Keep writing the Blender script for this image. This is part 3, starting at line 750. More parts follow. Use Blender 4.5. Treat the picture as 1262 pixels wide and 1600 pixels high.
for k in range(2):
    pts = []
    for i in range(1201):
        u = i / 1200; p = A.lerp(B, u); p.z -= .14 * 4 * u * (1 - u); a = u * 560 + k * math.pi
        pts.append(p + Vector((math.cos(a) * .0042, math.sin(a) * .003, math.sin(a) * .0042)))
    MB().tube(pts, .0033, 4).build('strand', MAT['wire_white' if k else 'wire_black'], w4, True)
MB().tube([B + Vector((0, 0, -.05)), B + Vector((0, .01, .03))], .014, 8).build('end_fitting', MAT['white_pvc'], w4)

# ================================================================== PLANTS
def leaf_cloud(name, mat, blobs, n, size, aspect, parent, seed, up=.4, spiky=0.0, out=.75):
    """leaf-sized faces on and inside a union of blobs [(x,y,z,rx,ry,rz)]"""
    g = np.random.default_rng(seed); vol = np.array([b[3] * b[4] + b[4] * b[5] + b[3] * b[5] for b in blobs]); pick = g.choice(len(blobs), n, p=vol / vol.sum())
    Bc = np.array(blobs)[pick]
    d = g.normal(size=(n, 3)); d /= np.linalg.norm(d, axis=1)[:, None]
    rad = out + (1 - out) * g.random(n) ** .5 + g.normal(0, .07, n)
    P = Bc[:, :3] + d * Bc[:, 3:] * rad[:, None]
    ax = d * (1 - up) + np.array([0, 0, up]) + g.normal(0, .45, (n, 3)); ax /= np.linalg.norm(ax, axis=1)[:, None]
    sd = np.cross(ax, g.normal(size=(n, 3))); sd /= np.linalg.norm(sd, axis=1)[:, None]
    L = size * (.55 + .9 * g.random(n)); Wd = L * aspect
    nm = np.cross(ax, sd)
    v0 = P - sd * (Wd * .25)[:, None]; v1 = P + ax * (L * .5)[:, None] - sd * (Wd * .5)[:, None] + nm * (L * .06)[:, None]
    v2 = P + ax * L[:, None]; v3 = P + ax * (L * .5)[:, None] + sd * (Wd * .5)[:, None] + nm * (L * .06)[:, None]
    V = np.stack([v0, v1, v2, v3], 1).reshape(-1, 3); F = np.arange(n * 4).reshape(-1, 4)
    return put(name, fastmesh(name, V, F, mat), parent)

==

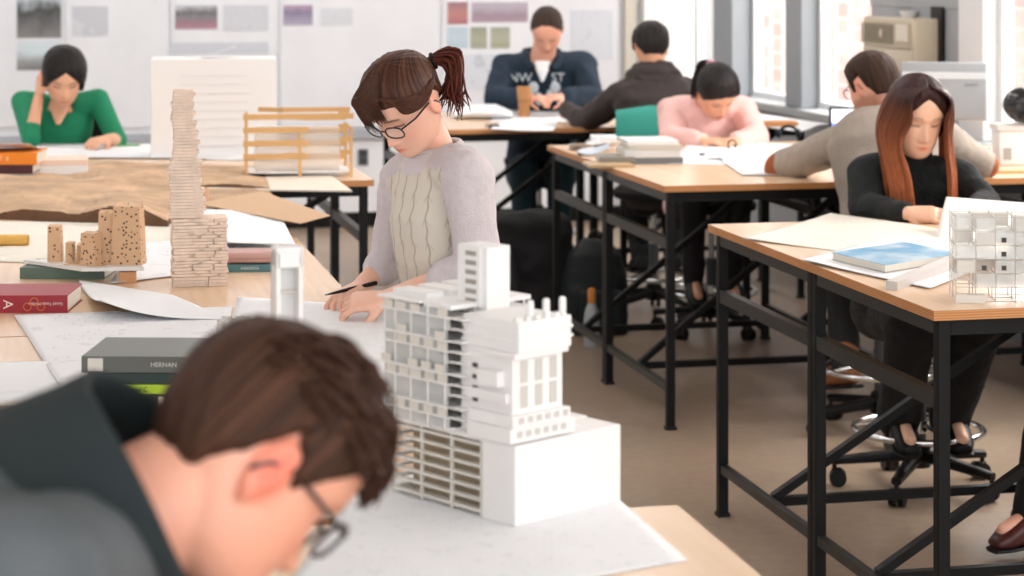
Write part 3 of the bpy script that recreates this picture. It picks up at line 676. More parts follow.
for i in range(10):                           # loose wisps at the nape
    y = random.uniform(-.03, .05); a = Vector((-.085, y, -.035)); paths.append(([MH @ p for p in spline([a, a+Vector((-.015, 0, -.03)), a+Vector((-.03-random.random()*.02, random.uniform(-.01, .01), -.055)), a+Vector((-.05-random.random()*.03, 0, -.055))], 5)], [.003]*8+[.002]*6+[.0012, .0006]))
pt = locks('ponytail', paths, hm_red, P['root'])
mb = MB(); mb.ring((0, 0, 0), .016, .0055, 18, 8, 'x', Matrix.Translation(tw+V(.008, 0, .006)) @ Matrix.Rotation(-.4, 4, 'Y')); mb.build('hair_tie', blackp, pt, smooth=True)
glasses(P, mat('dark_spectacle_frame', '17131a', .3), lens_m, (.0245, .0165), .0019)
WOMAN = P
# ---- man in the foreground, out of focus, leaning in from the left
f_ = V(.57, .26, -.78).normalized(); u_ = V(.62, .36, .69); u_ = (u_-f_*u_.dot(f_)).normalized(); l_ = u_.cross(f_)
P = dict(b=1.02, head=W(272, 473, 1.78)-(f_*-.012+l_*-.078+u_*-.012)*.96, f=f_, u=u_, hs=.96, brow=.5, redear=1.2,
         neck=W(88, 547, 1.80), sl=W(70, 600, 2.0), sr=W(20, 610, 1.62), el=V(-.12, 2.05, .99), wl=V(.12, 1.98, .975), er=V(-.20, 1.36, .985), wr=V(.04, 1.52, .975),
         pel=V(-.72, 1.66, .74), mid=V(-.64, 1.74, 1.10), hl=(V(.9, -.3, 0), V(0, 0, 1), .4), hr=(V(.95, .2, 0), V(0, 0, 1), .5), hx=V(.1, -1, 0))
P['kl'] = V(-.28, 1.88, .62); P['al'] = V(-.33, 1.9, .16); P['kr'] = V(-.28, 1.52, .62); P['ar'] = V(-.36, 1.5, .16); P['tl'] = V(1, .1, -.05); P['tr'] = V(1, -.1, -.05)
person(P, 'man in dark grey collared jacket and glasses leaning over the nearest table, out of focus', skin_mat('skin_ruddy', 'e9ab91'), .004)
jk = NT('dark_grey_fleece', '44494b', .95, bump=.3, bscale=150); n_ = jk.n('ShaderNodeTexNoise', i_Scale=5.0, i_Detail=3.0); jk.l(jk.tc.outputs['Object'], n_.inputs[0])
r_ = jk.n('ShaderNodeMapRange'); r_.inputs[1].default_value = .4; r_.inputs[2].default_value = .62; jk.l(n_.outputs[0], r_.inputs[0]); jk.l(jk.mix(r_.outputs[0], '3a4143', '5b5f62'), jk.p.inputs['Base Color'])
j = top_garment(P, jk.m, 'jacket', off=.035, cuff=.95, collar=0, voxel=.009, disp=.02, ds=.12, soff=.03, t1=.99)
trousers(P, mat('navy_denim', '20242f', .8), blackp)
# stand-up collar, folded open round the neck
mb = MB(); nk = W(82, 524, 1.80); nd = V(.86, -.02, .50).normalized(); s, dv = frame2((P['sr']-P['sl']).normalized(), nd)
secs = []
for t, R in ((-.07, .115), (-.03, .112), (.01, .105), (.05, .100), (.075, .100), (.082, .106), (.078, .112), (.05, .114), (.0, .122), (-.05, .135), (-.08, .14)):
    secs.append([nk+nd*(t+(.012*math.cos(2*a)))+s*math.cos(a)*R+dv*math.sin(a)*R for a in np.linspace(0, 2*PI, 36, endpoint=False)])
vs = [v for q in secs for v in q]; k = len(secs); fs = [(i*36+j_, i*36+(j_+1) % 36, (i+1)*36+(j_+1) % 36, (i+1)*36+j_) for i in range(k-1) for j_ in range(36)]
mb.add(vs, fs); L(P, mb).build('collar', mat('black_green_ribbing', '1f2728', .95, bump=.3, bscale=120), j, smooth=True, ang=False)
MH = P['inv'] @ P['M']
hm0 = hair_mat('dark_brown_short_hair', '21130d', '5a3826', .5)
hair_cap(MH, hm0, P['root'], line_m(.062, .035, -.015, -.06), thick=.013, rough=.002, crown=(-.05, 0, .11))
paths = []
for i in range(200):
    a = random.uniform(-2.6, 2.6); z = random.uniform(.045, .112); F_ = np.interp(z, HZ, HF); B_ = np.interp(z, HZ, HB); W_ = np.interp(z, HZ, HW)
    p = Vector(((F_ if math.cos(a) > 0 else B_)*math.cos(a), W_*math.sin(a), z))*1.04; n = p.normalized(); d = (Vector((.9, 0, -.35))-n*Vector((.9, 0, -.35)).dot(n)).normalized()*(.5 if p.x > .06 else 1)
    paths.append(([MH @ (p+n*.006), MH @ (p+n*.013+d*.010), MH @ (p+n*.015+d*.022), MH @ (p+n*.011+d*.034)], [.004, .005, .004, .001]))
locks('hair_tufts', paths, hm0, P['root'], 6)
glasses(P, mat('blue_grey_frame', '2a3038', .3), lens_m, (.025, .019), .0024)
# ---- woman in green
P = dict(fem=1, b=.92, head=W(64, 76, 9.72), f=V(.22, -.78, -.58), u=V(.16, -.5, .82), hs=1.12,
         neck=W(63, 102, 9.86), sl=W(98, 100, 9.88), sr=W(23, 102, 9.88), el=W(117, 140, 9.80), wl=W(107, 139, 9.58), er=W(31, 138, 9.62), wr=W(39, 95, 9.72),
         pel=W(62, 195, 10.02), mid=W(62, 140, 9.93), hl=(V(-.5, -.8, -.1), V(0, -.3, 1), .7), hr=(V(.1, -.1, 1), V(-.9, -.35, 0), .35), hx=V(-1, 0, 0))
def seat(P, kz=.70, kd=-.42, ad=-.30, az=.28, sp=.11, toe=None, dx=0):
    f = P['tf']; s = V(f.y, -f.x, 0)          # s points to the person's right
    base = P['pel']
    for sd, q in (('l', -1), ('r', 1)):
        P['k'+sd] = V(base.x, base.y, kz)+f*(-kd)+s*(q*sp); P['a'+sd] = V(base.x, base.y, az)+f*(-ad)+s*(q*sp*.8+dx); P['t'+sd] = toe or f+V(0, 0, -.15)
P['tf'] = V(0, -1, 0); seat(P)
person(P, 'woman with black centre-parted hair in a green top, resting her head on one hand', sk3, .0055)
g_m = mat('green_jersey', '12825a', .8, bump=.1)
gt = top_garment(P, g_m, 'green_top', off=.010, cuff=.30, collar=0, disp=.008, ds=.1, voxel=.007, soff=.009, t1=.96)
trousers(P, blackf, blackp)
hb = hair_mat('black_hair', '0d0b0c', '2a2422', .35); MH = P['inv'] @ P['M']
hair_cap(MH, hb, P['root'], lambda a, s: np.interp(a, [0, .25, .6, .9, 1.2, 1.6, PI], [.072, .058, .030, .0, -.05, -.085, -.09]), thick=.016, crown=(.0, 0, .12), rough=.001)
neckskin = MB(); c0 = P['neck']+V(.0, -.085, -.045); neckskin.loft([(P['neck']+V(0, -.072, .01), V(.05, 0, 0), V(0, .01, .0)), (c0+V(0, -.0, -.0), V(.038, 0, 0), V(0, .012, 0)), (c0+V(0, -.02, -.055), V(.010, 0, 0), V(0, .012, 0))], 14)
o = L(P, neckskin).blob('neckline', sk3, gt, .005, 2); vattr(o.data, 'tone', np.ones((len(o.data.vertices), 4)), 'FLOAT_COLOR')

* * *

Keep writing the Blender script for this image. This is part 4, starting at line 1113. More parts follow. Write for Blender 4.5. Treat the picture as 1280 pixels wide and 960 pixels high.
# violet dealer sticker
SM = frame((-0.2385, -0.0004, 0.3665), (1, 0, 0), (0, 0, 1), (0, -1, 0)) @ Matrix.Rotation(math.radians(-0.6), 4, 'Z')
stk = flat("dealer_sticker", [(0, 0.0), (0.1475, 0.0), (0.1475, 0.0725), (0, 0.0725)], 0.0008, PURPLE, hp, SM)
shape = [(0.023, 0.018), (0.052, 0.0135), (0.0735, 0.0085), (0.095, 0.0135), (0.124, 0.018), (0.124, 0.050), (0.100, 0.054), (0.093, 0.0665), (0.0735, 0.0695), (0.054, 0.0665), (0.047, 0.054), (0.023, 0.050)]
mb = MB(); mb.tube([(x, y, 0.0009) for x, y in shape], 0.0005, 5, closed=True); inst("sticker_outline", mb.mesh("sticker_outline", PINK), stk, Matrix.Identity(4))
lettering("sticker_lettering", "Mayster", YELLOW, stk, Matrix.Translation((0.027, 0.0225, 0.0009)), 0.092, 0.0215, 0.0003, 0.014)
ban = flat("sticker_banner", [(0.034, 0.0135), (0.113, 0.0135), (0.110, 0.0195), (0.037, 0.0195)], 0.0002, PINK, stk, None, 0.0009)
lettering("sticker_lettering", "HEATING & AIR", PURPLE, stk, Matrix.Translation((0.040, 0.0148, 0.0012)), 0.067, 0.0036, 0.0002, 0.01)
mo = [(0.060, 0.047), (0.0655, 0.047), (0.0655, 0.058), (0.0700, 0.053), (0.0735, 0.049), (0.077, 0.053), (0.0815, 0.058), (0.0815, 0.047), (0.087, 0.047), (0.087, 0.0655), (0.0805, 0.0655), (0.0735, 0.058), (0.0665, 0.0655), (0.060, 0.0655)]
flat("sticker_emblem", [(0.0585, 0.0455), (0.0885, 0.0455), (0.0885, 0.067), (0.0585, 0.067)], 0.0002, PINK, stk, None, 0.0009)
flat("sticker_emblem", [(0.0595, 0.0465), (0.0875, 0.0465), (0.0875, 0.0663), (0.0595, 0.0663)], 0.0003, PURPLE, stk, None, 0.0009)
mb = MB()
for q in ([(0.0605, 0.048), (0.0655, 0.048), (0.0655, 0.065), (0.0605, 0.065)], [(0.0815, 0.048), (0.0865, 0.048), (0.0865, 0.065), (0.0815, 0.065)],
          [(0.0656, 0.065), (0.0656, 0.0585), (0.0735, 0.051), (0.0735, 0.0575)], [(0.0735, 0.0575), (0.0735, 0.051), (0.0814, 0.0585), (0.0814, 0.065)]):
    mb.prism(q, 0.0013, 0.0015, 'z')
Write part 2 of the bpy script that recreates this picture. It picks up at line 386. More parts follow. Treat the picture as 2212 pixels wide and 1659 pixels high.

What is expected —
Return exactly the lines above from the line that has "960 pixels high." through the line that has "mb.prism(q, 0.0013, 0.0015, 'z')", inclusive, and nothing else.

Exercise solution —
Keep writing the Blender script for this image. This is part 4, starting at line 1113. More parts follow. Write for Blender 4.5. Treat the picture as 1280 pixels wide and 960 pixels high.
# violet dealer sticker
SM = frame((-0.2385, -0.0004, 0.3665), (1, 0, 0), (0, 0, 1), (0, -1, 0)) @ Matrix.Rotation(math.radians(-0.6), 4, 'Z')
stk = flat("dealer_sticker", [(0, 0.0), (0.1475, 0.0), (0.1475, 0.0725), (0, 0.0725)], 0.0008, PURPLE, hp, SM)
shape = [(0.023, 0.018), (0.052, 0.0135), (0.0735, 0.0085), (0.095, 0.0135), (0.124, 0.018), (0.124, 0.050), (0.100, 0.054), (0.093, 0.0665), (0.0735, 0.0695), (0.054, 0.0665), (0.047, 0.054), (0.023, 0.050)]
mb = MB(); mb.tube([(x, y, 0.0009) for x, y in shape], 0.0005, 5, closed=True); inst("sticker_outline", mb.mesh("sticker_outline", PINK), stk, Matrix.Identity(4))
lettering("sticker_lettering", "Mayster", YELLOW, stk, Matrix.Translation((0.027, 0.0225, 0.0009)), 0.092, 0.0215, 0.0003, 0.014)
ban = flat("sticker_banner", [(0.034, 0.0135), (0.113, 0.0135), (0.110, 0.0195), (0.037, 0.0195)], 0.0002, PINK, stk, None, 0.0009)
lettering("sticker_lettering", "HEATING & AIR", PURPLE, stk, Matrix.Translation((0.040, 0.0148, 0.0012)), 0.067, 0.0036, 0.0002, 0.01)
mo = [(0.060, 0.047), (0.0655, 0.047), (0.0655, 0.058), (0.0700, 0.053), (0.0735, 0.049), (0.077, 0.053), (0.0815, 0.058), (0.0815, 0.047), (0.087, 0.047), (0.087, 0.0655), (0.0805, 0.0655), (0.0735, 0.058), (0.0665, 0.0655), (0.060, 0.0655)]
flat("sticker_emblem", [(0.0585, 0.0455), (0.0885, 0.0455), (0.0885, 0.067), (0.0585, 0.067)], 0.0002, PINK, stk, None, 0.0009)
flat("sticker_emblem", [(0.0595, 0.0465), (0.0875, 0.0465), (0.0875, 0.0663), (0.0595, 0.0663)], 0.0003, PURPLE, stk, None, 0.0009)
mb = MB()
for q in ([(0.0605, 0.048), (0.0655, 0.048), (0.0655, 0.065), (0.0605, 0.065)], [(0.0815, 0.048), (0.0865, 0.048), (0.0865, 0.065), (0.0815, 0.065)],
          [(0.0656, 0.065), (0.0656, 0.0585), (0.0735, 0.051), (0.0735, 0.0575)], [(0.0735, 0.0575), (0.0735, 0.051), (0.0814, 0.0585), (0.0814, 0.065)]):
    mb.prism(q, 0.0013, 0.0015, 'z')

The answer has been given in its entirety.